Given the foregoing considerations, implementation and deployment of the following cipher suites is RECOMMENDED:

  • TLS_DHE_RSA_WITH_AES_128_GCM_SHA256

  • TLS_ECDHE_RSA_WITH_AES_128_GCM_SHA256

  • TLS_DHE_RSA_WITH_AES_256_GCM_SHA384

  • TLS_ECDHE_RSA_WITH_AES_256_GCM_SHA384

These cipher suites are supported only in TLS 1.2 because they are authenticated encryption (AEAD) algorithms [RFC5116].

Typically, in order to prefer these suites, the order of suites needs to be explicitly configured in server software. (See [BETTERCRYPTO] for helpful deployment guidelines, but note that its recommendations differ from the current document in some details.) It would be ideal if server software implementations were to prefer these suites by default.

Some devices have hardware support for AES-CCM but not AES-GCM, so they are unable to follow the foregoing recommendations regarding cipher suites. There are even devices that do not support public key cryptography at all, but they are out of scope entirely.

4.2.1. Implementation Details

Clients SHOULD include TLS_ECDHE_RSA_WITH_AES_128_GCM_SHA256 as the first proposal to any server, unless they have prior knowledge that the server cannot respond to a TLS 1.2 client_hello message.

Servers MUST prefer this cipher suite over weaker cipher suites whenever it is proposed, even if it is not the first proposal.

Clients are of course free to offer stronger cipher suites, e.g., using AES-256; when they do, the server SHOULD prefer the stronger cipher suite unless there are compelling reasons (e.g., seriously degraded performance) to choose otherwise.

This document does not change the mandatory-to-implement TLS cipher suite(s) prescribed by TLS. To maximize interoperability, RFC 5246 mandates implementation of the TLS_RSA_WITH_AES_128_CBC_SHA cipher suite, which is significantly weaker than the cipher suites recommended here. (The GCM mode does not suffer from the same weakness, caused by the order of MAC-then-Encrypt in TLS [Krawczyk2001], since it uses an AEAD mode of operation.) Implementers should consider the interoperability gain against the loss in security when deploying the TLS_RSA_WITH_AES_128_CBC_SHA cipher suite. Other application protocols specify other cipher suites as mandatory to implement (MTI).

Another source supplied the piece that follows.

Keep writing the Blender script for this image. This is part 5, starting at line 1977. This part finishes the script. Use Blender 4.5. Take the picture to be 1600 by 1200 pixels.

Note that some profiles of TLS 1.2 use different cipher suites. For example, [RFC6460] defines a profile that uses the TLS_ECDHE_ECDSA_WITH_AES_128_GCM_SHA256 and TLS_ECDHE_ECDSA_WITH_AES_256_GCM_SHA384 cipher suites.

[RFC4492] allows clients and servers to negotiate ECDH parameters (curves). Both clients and servers SHOULD include the "Supported Elliptic Curves" extension [RFC4492]. For interoperability, clients and servers SHOULD support the NIST P-256 (secp256r1) curve [RFC4492]. In addition, clients SHOULD send an ec_point_formats extension with a single element, "uncompressed".